"Kudüs, üç Din'in birlikte barış içinde yaşayabileceği bir şehirmiş" Öyle diyorlar... Bu ifadenin eksik öncülü, Kudüs'ün ancak Müslümanların idaresinde herkes için yaşanabilir bir şehir olduğu gerçeğidir.
Hristiyan yöneticiler, Haçlı Seferleri ile bütün bir 12. yüzyıl boyunca;
Yahudi idareciler de son yetmiş yıldır uyguladıkları başarılı şiddet performansları ile toplum yönetme sanatından bihaber olduklarını ortaya koymuş oldular. İtina ile her nevi acı ve kötülük üretimi yapabiliyorlar.
Bunları görüp bildikten sonra tevazu olsun diye mi kendimizi de kirli sepetine koyup üstümüze çamaşır makinasının çalıştıracağız.
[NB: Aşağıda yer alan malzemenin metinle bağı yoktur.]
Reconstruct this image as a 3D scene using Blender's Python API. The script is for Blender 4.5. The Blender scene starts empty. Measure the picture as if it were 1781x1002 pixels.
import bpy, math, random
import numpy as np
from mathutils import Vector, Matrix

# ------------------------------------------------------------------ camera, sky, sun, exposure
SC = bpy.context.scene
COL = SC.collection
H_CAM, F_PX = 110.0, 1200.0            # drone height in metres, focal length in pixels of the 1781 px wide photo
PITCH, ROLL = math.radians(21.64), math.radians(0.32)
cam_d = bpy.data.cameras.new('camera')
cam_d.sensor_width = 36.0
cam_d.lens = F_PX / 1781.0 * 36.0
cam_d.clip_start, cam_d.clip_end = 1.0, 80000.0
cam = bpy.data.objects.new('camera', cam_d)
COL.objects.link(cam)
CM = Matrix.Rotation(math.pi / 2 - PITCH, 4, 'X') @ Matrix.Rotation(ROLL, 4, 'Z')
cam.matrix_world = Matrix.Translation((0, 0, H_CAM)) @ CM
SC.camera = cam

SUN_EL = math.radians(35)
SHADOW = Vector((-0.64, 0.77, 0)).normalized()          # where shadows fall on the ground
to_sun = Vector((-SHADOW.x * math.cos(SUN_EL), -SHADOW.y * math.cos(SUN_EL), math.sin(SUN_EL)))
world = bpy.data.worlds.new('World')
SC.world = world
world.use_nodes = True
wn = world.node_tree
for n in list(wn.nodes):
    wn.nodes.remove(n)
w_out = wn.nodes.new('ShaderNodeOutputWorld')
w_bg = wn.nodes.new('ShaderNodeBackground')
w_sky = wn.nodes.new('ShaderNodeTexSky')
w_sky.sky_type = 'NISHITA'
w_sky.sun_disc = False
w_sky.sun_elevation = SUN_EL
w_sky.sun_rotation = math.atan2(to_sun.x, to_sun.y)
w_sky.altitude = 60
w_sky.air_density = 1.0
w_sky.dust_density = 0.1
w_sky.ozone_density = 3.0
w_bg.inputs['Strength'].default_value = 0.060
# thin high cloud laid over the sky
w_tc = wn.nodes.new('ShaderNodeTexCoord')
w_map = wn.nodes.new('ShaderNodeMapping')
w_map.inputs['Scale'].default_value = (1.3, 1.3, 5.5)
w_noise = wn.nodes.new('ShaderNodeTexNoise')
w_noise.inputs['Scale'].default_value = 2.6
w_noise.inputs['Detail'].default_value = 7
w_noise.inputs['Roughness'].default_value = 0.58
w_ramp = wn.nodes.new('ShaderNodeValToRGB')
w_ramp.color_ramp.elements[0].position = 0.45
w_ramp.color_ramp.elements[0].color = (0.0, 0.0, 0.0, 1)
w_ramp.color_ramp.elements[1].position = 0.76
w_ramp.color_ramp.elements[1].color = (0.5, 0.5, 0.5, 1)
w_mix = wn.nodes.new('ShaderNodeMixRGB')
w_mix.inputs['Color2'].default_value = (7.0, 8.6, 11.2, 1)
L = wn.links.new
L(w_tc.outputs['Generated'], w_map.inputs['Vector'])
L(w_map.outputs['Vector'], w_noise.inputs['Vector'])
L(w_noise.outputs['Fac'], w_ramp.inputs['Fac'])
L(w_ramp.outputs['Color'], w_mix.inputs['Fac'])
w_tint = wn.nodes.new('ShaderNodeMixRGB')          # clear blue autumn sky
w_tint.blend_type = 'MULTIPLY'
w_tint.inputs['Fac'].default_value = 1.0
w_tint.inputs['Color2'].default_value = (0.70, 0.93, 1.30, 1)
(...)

Aşırı tevazu kibirdendir. Hayır, birilerine şirin görünmek çabası için kendi kültürümüzü zalimlerle bir tutan yaklaşımlara prim vermeyeceğiz.
Tarih, iktidarın Müslümanlarda olduğu dönem boyunca bölgede huzur ve sükunun sağlandığını ortaya koyuyor.